● What you have to do:
Repeat every entry in the listing below, exactly.

** start of Data shown **

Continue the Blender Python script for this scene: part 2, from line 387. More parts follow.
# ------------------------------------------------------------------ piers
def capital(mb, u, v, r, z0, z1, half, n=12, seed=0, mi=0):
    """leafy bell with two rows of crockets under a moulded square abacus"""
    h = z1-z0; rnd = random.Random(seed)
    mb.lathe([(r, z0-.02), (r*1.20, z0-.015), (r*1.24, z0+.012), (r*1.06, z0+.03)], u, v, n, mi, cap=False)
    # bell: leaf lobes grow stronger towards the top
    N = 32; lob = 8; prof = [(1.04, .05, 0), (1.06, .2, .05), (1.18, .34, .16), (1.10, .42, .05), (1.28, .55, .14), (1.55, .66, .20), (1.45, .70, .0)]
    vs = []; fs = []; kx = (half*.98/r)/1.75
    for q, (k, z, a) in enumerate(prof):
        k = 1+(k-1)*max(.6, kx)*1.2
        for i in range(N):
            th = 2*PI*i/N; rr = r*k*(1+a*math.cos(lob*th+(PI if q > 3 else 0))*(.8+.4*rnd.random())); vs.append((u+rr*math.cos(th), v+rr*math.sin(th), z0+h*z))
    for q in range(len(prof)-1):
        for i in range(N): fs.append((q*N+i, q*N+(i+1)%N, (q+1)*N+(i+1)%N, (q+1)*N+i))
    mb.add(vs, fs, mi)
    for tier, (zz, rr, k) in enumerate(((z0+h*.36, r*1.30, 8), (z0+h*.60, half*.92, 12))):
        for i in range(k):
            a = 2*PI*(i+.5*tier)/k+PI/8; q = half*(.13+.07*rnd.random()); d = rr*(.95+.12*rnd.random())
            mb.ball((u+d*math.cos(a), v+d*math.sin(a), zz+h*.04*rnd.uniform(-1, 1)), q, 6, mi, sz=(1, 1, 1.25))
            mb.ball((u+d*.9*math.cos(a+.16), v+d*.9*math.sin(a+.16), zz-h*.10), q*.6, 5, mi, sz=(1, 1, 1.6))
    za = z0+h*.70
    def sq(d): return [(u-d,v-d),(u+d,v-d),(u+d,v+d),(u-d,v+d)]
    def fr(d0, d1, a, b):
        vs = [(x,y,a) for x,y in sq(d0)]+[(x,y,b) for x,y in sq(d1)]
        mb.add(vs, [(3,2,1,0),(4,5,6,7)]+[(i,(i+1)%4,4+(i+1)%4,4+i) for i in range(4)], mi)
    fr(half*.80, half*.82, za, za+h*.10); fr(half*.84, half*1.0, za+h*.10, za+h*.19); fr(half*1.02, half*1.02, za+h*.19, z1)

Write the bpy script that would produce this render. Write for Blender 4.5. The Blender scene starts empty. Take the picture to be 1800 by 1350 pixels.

** end of Data shown **

● Solution for this problem:
Continue the Blender Python script for this scene: part 2, from line 387. More parts follow.
# ------------------------------------------------------------------ piers
def capital(mb, u, v, r, z0, z1, half, n=12, seed=0, mi=0):
    """leafy bell with two rows of crockets under a moulded square abacus"""
    h = z1-z0; rnd = random.Random(seed)
    mb.lathe([(r, z0-.02), (r*1.20, z0-.015), (r*1.24, z0+.012), (r*1.06, z0+.03)], u, v, n, mi, cap=False)
    # bell: leaf lobes grow stronger towards the top
    N = 32; lob = 8; prof = [(1.04, .05, 0), (1.06, .2, .05), (1.18, .34, .16), (1.10, .42, .05), (1.28, .55, .14), (1.55, .66, .20), (1.45, .70, .0)]
    vs = []; fs = []; kx = (half*.98/r)/1.75
    for q, (k, z, a) in enumerate(prof):
        k = 1+(k-1)*max(.6, kx)*1.2
        for i in range(N):
            th = 2*PI*i/N; rr = r*k*(1+a*math.cos(lob*th+(PI if q > 3 else 0))*(.8+.4*rnd.random())); vs.append((u+rr*math.cos(th), v+rr*math.sin(th), z0+h*z))
    for q in range(len(prof)-1):
        for i in range(N): fs.append((q*N+i, q*N+(i+1)%N, (q+1)*N+(i+1)%N, (q+1)*N+i))
    mb.add(vs, fs, mi)
    for tier, (zz, rr, k) in enumerate(((z0+h*.36, r*1.30, 8), (z0+h*.60, half*.92, 12))):
        for i in range(k):
            a = 2*PI*(i+.5*tier)/k+PI/8; q = half*(.13+.07*rnd.random()); d = rr*(.95+.12*rnd.random())
            mb.ball((u+d*math.cos(a), v+d*math.sin(a), zz+h*.04*rnd.uniform(-1, 1)), q, 6, mi, sz=(1, 1, 1.25))
            mb.ball((u+d*.9*math.cos(a+.16), v+d*.9*math.sin(a+.16), zz-h*.10), q*.6, 5, mi, sz=(1, 1, 1.6))
    za = z0+h*.70
    def sq(d): return [(u-d,v-d),(u+d,v-d),(u+d,v+d),(u-d,v+d)]
    def fr(d0, d1, a, b):
        vs = [(x,y,a) for x,y in sq(d0)]+[(x,y,b) for x,y in sq(d1)]
        mb.add(vs, [(3,2,1,0),(4,5,6,7)]+[(i,(i+1)%4,4+(i+1)%4,4+i) for i in range(4)], mi)
    fr(half*.80, half*.82, za, za+h*.10); fr(half*.84, half*1.0, za+h*.10, za+h*.19); fr(half*1.02, half*1.02, za+h*.19, z1)

Write the bpy script that would produce this render. Write for Blender 4.5. The Blender scene starts empty. Take the picture to be 1800 by 1350 pixels.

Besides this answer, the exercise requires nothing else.